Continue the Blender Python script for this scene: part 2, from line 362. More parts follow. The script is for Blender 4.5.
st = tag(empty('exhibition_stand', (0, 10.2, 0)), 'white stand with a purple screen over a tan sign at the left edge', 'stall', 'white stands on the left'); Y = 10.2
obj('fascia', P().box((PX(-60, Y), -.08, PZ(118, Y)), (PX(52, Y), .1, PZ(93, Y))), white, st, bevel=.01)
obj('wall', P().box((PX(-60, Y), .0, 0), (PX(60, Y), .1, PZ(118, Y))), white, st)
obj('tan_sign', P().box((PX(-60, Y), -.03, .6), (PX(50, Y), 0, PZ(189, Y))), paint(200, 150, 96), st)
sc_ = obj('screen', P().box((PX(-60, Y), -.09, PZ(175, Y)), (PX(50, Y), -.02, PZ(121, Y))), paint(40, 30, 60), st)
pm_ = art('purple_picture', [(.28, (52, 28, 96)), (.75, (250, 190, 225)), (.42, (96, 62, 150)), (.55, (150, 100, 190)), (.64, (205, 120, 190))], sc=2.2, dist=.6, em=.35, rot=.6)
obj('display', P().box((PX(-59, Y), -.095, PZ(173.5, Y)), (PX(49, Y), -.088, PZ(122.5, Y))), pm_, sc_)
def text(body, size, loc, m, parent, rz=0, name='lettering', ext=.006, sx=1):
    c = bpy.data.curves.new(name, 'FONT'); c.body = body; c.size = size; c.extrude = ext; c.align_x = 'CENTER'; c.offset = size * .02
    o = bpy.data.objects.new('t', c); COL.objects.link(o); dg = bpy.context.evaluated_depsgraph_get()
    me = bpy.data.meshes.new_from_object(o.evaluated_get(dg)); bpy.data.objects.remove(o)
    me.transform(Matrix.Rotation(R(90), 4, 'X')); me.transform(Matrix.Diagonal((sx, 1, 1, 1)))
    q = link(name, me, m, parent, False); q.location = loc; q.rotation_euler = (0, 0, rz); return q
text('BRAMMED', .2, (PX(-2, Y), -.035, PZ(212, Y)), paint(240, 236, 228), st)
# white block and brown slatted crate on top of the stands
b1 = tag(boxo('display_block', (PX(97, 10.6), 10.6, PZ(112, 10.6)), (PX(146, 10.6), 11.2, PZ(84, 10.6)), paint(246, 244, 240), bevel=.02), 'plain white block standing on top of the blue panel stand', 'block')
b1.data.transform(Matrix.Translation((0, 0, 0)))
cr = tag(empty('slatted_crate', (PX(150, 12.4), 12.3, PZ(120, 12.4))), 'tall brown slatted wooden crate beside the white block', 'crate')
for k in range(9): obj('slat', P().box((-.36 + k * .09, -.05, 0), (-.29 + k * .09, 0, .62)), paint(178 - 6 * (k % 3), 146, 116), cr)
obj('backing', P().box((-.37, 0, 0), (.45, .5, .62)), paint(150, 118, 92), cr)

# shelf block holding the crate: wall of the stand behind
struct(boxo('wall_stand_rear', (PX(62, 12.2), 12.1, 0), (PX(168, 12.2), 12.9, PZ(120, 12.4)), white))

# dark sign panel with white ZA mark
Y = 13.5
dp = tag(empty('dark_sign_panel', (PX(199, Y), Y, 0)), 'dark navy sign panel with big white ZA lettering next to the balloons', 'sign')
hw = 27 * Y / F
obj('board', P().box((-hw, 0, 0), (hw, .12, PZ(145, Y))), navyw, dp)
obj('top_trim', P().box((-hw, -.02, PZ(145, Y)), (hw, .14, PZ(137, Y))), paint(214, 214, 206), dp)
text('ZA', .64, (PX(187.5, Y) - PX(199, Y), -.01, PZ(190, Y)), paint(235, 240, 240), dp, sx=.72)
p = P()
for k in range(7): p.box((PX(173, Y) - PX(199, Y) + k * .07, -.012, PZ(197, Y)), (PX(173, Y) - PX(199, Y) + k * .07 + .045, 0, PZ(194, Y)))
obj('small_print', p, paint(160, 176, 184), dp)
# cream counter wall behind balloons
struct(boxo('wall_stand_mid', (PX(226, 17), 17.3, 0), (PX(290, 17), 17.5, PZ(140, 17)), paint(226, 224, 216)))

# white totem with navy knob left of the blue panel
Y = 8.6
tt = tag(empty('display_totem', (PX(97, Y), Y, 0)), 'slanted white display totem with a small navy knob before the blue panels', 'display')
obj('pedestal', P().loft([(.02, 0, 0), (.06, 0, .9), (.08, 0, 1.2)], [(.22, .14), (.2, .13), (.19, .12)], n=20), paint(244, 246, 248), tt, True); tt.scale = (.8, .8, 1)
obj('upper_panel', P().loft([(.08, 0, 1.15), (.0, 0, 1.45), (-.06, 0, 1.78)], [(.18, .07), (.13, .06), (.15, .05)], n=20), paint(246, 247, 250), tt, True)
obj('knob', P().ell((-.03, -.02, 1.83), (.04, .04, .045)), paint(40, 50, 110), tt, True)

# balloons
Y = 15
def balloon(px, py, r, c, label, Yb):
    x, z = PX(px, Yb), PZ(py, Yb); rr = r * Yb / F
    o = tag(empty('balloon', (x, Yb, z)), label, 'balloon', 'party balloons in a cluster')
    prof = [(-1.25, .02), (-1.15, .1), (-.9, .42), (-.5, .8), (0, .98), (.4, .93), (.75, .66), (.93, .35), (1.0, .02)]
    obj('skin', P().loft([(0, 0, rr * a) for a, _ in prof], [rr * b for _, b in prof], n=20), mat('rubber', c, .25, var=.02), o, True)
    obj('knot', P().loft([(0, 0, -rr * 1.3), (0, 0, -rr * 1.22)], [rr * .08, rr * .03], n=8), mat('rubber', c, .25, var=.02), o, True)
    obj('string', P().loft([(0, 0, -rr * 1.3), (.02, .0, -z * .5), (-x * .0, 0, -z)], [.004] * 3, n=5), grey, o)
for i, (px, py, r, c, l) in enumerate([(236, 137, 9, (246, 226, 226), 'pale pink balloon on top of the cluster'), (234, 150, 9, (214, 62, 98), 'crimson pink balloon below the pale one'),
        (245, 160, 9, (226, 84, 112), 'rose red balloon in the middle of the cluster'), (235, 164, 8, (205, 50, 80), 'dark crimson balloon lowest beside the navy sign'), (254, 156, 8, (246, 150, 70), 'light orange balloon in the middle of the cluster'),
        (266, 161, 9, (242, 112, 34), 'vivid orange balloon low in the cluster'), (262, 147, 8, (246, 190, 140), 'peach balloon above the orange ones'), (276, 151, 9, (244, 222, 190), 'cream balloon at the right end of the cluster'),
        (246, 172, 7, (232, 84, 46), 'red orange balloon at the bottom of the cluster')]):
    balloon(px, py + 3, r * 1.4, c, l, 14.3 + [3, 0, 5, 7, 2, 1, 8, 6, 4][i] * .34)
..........
Restate every line of the data word for word.

Continue the Blender Python script for this scene: part 2, from line 362. More parts follow. The script is for Blender 4.5.
st = tag(empty('exhibition_stand', (0, 10.2, 0)), 'white stand with a purple screen over a tan sign at the left edge', 'stall', 'white stands on the left'); Y = 10.2
obj('fascia', P().box((PX(-60, Y), -.08, PZ(118, Y)), (PX(52, Y), .1, PZ(93, Y))), white, st, bevel=.01)
obj('wall', P().box((PX(-60, Y), .0, 0), (PX(60, Y), .1, PZ(118, Y))), white, st)
obj('tan_sign', P().box((PX(-60, Y), -.03, .6), (PX(50, Y), 0, PZ(189, Y))), paint(200, 150, 96), st)
sc_ = obj('screen', P().box((PX(-60, Y), -.09, PZ(175, Y)), (PX(50, Y), -.02, PZ(121, Y))), paint(40, 30, 60), st)
pm_ = art('purple_picture', [(.28, (52, 28, 96)), (.75, (250, 190, 225)), (.42, (96, 62, 150)), (.55, (150, 100, 190)), (.64, (205, 120, 190))], sc=2.2, dist=.6, em=.35, rot=.6)
obj('display', P().box((PX(-59, Y), -.095, PZ(173.5, Y)), (PX(49, Y), -.088, PZ(122.5, Y))), pm_, sc_)
def text(body, size, loc, m, parent, rz=0, name='lettering', ext=.006, sx=1):
    c = bpy.data.curves.new(name, 'FONT'); c.body = body; c.size = size; c.extrude = ext; c.align_x = 'CENTER'; c.offset = size * .02
    o = bpy.data.objects.new('t', c); COL.objects.link(o); dg = bpy.context.evaluated_depsgraph_get()
    me = bpy.data.meshes.new_from_object(o.evaluated_get(dg)); bpy.data.objects.remove(o)
    me.transform(Matrix.Rotation(R(90), 4, 'X')); me.transform(Matrix.Diagonal((sx, 1, 1, 1)))
    q = link(name, me, m, parent, False); q.location = loc; q.rotation_euler = (0, 0, rz); return q
text('BRAMMED', .2, (PX(-2, Y), -.035, PZ(212, Y)), paint(240, 236, 228), st)
# white block and brown slatted crate on top of the stands
b1 = tag(boxo('display_block', (PX(97, 10.6), 10.6, PZ(112, 10.6)), (PX(146, 10.6), 11.2, PZ(84, 10.6)), paint(246, 244, 240), bevel=.02), 'plain white block standing on top of the blue panel stand', 'block')
b1.data.transform(Matrix.Translation((0, 0, 0)))
cr = tag(empty('slatted_crate', (PX(150, 12.4), 12.3, PZ(120, 12.4))), 'tall brown slatted wooden crate beside the white block', 'crate')
for k in range(9): obj('slat', P().box((-.36 + k * .09, -.05, 0), (-.29 + k * .09, 0, .62)), paint(178 - 6 * (k % 3), 146, 116), cr)
obj('backing', P().box((-.37, 0, 0), (.45, .5, .62)), paint(150, 118, 92), cr)

# shelf block holding the crate: wall of the stand behind
struct(boxo('wall_stand_rear', (PX(62, 12.2), 12.1, 0), (PX(168, 12.2), 12.9, PZ(120, 12.4)), white))

# dark sign panel with white ZA mark
Y = 13.5
dp = tag(empty('dark_sign_panel', (PX(199, Y), Y, 0)), 'dark navy sign panel with big white ZA lettering next to the balloons', 'sign')
hw = 27 * Y / F
obj('board', P().box((-hw, 0, 0), (hw, .12, PZ(145, Y))), navyw, dp)
obj('top_trim', P().box((-hw, -.02, PZ(145, Y)), (hw, .14, PZ(137, Y))), paint(214, 214, 206), dp)
text('ZA', .64, (PX(187.5, Y) - PX(199, Y), -.01, PZ(190, Y)), paint(235, 240, 240), dp, sx=.72)
p = P()
for k in range(7): p.box((PX(173, Y) - PX(199, Y) + k * .07, -.012, PZ(197, Y)), (PX(173, Y) - PX(199, Y) + k * .07 + .045, 0, PZ(194, Y)))
obj('small_print', p, paint(160, 176, 184), dp)
# cream counter wall behind balloons
struct(boxo('wall_stand_mid', (PX(226, 17), 17.3, 0), (PX(290, 17), 17.5, PZ(140, 17)), paint(226, 224, 216)))

# white totem with navy knob left of the blue panel
Y = 8.6
tt = tag(empty('display_totem', (PX(97, Y), Y, 0)), 'slanted white display totem with a small navy knob before the blue panels', 'display')
obj('pedestal', P().loft([(.02, 0, 0), (.06, 0, .9), (.08, 0, 1.2)], [(.22, .14), (.2, .13), (.19, .12)], n=20), paint(244, 246, 248), tt, True); tt.scale = (.8, .8, 1)
obj('upper_panel', P().loft([(.08, 0, 1.15), (.0, 0, 1.45), (-.06, 0, 1.78)], [(.18, .07), (.13, .06), (.15, .05)], n=20), paint(246, 247, 250), tt, True)
obj('knob', P().ell((-.03, -.02, 1.83), (.04, .04, .045)), paint(40, 50, 110), tt, True)

# balloons
Y = 15
def balloon(px, py, r, c, label, Yb):
    x, z = PX(px, Yb), PZ(py, Yb); rr = r * Yb / F
    o = tag(empty('balloon', (x, Yb, z)), label, 'balloon', 'party balloons in a cluster')
    prof = [(-1.25, .02), (-1.15, .1), (-.9, .42), (-.5, .8), (0, .98), (.4, .93), (.75, .66), (.93, .35), (1.0, .02)]
    obj('skin', P().loft([(0, 0, rr * a) for a, _ in prof], [rr * b for _, b in prof], n=20), mat('rubber', c, .25, var=.02), o, True)
    obj('knot', P().loft([(0, 0, -rr * 1.3), (0, 0, -rr * 1.22)], [rr * .08, rr * .03], n=8), mat('rubber', c, .25, var=.02), o, True)
    obj('string', P().loft([(0, 0, -rr * 1.3), (.02, .0, -z * .5), (-x * .0, 0, -z)], [.004] * 3, n=5), grey, o)
for i, (px, py, r, c, l) in enumerate([(236, 137, 9, (246, 226, 226), 'pale pink balloon on top of the cluster'), (234, 150, 9, (214, 62, 98), 'crimson pink balloon below the pale one'),
        (245, 160, 9, (226, 84, 112), 'rose red balloon in the middle of the cluster'), (235, 164, 8, (205, 50, 80), 'dark crimson balloon lowest beside the navy sign'), (254, 156, 8, (246, 150, 70), 'light orange balloon in the middle of the cluster'),
        (266, 161, 9, (242, 112, 34), 'vivid orange balloon low in the cluster'), (262, 147, 8, (246, 190, 140), 'peach balloon above the orange ones'), (276, 151, 9, (244, 222, 190), 'cream balloon at the right end of the cluster'),
        (246, 172, 7, (232, 84, 46), 'red orange balloon at the bottom of the cluster')]):
    balloon(px, py + 3, r * 1.4, c, l, 14.3 + [3, 0, 5, 7, 2, 1, 8, 6, 4][i] * .34)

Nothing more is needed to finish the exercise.